Changes are on the way for Kmart and Sears stores following the merger of their parent companies, but widespread store closings won't be part of them for the moment.

So declared Edward Lampert (search), architect of the $12.3 billion merger that became reality Thursday and gave birth to Sears Holdings Corp. (search) , which he now chairs.

Minutes after a rancorous shareholders' meeting where Sears, Roebuck and Co. (S) retirees denounced the 119-year-old retailer's sale to Kmart Holding Corp. (KMRT), Lampert stated his intent to reinvigorate the two faded retail icons and "transform them into a great company."

"I think either company on its own could have been OK," said Lampert, who was Kmart's chairman and the largest individual shareholder in each retailer. "But I don't think either company could have been ... a great company."

The new retailer pairs Sears' most successful products, including Craftsman tools, Kenmore appliances and DieHard batteries, with such Kmart brands as Martha Stewart (search), Jaclyn Smith and Joe Boxer. With a combined 3,800 stores in the United States and Canada, it will have almost unmatched visibility throughout North America among big retailers.

A specific blueprint for change hasn't been disclosed, other than the earlier-announced plan to convert up to 400 Kmart stores to the new mid-sized Sears Essential concept, which adds snacks and other convenience items to the usual mix of offerings.

But Lampert sought to dispel the notion among many on Wall Street that his strategy calls for a wholesale sell-off of the company's assets — including Lands' End (search), which he described as a "great American brand" that "isn't for sale."

"I think there's a presumption that you're going to see a lot of store closings. That's a wrong presumption," he said at a news conference in Sears' headquarters, which will house the combined firm. "There is no plan right now to say we're going to close these 10 stores or these 50 stores," he said. "As these leases come up, we'll make those decisions."

Sears Holdings will be the third-biggest U.S. retailer based on sales, trailing only Wal-Mart Stores Inc. (WMT) and Home Depot Inc. (HD) with its combined $55 billion in revenue last year.

The deal closed shortly after the back-to-back shareholder meetings — Kmart's tame, Sears' fractious.

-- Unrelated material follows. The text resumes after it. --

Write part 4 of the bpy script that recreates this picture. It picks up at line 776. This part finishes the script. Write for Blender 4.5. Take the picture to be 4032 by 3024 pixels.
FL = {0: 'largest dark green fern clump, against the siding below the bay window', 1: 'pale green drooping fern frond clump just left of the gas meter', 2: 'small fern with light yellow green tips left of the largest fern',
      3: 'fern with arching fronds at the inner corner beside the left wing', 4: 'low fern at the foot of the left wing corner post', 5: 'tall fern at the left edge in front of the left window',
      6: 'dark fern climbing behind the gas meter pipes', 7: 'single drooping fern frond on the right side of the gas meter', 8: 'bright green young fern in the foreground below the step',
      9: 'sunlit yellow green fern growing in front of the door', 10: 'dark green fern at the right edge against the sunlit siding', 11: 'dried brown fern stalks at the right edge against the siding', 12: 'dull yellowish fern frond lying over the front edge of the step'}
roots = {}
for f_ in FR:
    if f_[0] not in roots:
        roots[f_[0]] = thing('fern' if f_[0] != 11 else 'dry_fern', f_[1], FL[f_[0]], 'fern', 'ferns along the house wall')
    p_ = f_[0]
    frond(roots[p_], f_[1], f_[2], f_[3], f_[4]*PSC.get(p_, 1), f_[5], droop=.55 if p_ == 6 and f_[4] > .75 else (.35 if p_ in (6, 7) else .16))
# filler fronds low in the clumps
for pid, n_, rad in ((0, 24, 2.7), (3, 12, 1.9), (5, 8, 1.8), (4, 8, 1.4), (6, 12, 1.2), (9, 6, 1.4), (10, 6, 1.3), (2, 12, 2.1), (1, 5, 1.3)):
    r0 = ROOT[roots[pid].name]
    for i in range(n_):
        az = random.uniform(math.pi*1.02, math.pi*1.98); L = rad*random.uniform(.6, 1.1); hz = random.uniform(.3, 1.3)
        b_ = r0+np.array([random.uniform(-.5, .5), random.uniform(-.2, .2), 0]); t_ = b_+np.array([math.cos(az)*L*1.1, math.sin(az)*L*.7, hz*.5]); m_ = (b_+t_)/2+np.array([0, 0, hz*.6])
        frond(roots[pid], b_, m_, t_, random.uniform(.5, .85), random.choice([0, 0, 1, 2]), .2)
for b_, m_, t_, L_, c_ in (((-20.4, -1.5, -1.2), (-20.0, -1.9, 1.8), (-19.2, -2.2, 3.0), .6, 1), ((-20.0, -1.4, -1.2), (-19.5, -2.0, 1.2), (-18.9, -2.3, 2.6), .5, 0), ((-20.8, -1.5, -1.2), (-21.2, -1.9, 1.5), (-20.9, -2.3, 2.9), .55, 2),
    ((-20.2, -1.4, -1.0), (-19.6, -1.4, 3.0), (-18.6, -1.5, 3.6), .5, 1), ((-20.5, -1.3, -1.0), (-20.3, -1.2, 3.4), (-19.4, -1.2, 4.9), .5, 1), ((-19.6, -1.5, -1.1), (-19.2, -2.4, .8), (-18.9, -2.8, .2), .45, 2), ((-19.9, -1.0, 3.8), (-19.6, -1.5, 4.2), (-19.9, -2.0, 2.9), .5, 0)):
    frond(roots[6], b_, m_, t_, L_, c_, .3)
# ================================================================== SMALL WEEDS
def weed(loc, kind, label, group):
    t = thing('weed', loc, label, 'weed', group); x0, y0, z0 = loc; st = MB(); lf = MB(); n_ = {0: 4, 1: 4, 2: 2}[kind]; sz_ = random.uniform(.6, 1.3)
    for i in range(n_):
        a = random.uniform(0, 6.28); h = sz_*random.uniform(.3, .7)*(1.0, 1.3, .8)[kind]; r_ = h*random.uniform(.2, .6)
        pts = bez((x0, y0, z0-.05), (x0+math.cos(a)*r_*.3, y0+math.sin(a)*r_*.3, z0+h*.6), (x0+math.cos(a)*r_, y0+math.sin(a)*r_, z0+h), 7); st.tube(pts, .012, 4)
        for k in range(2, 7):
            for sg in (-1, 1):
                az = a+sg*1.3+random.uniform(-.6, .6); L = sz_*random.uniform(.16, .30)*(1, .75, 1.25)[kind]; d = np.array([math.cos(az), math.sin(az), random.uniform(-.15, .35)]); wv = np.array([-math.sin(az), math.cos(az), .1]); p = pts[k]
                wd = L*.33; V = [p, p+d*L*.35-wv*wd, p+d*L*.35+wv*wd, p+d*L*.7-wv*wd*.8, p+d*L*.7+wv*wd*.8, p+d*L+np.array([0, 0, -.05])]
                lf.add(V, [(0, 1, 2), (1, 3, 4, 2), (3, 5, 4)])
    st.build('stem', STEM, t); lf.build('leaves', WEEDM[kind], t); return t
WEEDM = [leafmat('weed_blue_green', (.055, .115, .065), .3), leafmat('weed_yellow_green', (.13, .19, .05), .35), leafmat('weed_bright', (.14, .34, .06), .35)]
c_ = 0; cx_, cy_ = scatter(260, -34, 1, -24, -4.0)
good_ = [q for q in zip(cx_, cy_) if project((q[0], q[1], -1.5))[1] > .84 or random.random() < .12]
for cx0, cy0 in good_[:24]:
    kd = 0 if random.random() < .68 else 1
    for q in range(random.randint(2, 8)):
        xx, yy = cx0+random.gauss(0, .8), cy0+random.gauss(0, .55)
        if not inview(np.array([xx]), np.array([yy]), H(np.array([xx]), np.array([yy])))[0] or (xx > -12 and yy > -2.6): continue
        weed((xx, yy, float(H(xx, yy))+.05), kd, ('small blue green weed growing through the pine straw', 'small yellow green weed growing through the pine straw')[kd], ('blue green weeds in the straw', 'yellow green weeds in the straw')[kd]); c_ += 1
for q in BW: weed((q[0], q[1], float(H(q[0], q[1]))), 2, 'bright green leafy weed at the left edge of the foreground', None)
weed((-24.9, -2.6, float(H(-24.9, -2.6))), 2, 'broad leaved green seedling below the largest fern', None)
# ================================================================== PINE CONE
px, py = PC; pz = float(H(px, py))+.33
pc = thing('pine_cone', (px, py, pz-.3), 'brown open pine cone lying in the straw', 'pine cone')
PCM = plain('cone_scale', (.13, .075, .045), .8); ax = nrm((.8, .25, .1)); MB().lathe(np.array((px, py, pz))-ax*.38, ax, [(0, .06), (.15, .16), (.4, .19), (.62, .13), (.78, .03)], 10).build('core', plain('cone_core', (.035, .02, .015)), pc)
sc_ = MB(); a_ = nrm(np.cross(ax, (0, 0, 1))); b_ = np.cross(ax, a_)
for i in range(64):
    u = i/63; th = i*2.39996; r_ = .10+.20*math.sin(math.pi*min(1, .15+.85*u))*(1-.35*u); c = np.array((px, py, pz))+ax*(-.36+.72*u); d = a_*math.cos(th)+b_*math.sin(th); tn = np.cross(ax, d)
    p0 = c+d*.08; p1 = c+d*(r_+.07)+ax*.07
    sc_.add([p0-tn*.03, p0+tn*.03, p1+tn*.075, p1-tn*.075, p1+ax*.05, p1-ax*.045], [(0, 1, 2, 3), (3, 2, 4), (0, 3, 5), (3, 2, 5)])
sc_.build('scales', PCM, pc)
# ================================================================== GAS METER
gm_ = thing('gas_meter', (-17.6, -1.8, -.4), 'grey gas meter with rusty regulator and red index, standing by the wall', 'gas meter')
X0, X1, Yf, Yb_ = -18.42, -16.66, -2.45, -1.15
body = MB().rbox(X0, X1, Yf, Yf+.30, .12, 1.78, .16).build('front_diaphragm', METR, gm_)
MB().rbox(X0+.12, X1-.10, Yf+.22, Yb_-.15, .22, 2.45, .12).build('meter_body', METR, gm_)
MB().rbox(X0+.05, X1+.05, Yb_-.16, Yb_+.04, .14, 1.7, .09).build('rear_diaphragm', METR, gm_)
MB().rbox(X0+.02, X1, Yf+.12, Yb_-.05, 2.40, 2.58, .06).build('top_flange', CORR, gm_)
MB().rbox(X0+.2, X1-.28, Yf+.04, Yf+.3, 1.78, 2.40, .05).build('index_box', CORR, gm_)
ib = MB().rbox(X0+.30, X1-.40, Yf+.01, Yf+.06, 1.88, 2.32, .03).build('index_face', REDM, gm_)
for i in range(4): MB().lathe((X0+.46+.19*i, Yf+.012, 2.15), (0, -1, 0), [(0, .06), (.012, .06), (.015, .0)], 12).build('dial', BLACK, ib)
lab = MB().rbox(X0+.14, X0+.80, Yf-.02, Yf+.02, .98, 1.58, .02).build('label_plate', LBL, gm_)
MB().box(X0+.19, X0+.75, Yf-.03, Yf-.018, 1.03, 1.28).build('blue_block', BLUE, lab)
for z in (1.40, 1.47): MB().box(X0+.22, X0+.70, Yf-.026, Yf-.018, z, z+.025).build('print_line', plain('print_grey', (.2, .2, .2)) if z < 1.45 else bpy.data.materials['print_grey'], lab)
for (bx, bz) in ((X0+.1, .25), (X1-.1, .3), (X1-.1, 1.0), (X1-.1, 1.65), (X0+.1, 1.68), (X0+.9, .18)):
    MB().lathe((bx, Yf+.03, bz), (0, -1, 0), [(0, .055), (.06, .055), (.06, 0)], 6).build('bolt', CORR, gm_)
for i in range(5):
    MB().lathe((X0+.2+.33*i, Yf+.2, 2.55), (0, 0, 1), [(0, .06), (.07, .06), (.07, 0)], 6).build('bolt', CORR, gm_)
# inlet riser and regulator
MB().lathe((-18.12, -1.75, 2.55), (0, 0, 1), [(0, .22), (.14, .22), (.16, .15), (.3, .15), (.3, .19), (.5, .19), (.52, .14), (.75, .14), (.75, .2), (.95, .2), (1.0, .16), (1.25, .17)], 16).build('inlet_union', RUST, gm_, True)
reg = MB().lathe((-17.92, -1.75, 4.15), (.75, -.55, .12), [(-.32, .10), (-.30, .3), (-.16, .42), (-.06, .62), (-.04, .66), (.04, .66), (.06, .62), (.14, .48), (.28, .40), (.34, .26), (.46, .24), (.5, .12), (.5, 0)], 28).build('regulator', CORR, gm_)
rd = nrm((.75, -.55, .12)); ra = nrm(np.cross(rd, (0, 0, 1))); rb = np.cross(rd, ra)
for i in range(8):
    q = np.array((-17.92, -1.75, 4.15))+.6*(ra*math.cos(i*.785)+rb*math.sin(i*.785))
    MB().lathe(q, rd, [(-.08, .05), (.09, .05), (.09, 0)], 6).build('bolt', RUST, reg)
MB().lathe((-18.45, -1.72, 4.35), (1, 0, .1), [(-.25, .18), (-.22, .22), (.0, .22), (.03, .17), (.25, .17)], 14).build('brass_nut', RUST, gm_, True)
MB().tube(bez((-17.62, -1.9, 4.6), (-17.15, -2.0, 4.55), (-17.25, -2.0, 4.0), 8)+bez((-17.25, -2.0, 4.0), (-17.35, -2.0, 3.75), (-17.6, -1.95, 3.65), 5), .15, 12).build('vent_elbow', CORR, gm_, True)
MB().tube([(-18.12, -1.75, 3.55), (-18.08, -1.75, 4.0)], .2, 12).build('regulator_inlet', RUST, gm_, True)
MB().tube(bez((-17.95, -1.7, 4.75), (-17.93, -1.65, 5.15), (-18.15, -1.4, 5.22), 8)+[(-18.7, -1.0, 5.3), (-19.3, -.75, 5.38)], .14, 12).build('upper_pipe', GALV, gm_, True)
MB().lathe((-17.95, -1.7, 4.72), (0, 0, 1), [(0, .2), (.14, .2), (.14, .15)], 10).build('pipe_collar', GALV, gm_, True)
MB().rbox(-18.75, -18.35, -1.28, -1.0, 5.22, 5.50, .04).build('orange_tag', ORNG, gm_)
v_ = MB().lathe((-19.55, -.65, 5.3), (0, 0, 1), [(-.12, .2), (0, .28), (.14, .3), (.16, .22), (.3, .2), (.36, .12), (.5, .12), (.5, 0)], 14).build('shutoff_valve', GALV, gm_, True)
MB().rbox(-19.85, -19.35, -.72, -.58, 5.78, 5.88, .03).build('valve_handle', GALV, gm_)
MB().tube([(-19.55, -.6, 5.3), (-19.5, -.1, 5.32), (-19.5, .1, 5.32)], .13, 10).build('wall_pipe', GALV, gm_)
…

Support from Sears shareholders matched that of Kmart voters, 69 percent. But CEO Alan Lacy, the new company's' chief executive and vice chairman, was subjected to shouting and insults by a noisy minority of the 200 in attendance.

George O'Hare, who heads a group of retired Sears employees, said he had "grave concerns for Sears' future" and was applauded when he said the new, Kmart-dominated board of directors "will be more concerned about selling off Sears than the survival of Sears as a premier American retailer."

Lacy noted that the deal was good for shareholders and furthers Sears' strategy of moving away from shopping malls to more profitable off-mall sites. He also cited an anticipated $500 million in savings — $200 million from store conversions and other retail "growth" and $300 million from overlapping operations.

Employees have been concerned about the prospect of deep job cuts, especially at Sears' home base and Kmart's in Troy, Mich. Sears said some layoffs will be announced by the end of April from among the 5,000 people working at the two headquarters, but the vast majority of the work force of 400,000 will keep their jobs and the company will maintain a corporate presence in Michigan.

Thursday marked the last day of trading for Sears' stock. The merged company starts trading on the Nasdaq on Monday with the ticker symbol SHLD.

Investors in both old companies enjoyed double-digit percentage gains in the four months since the blockbuster proposal was first announced, and Kmart shares have leaped tenfold since its emergence from bankruptcy in 2003.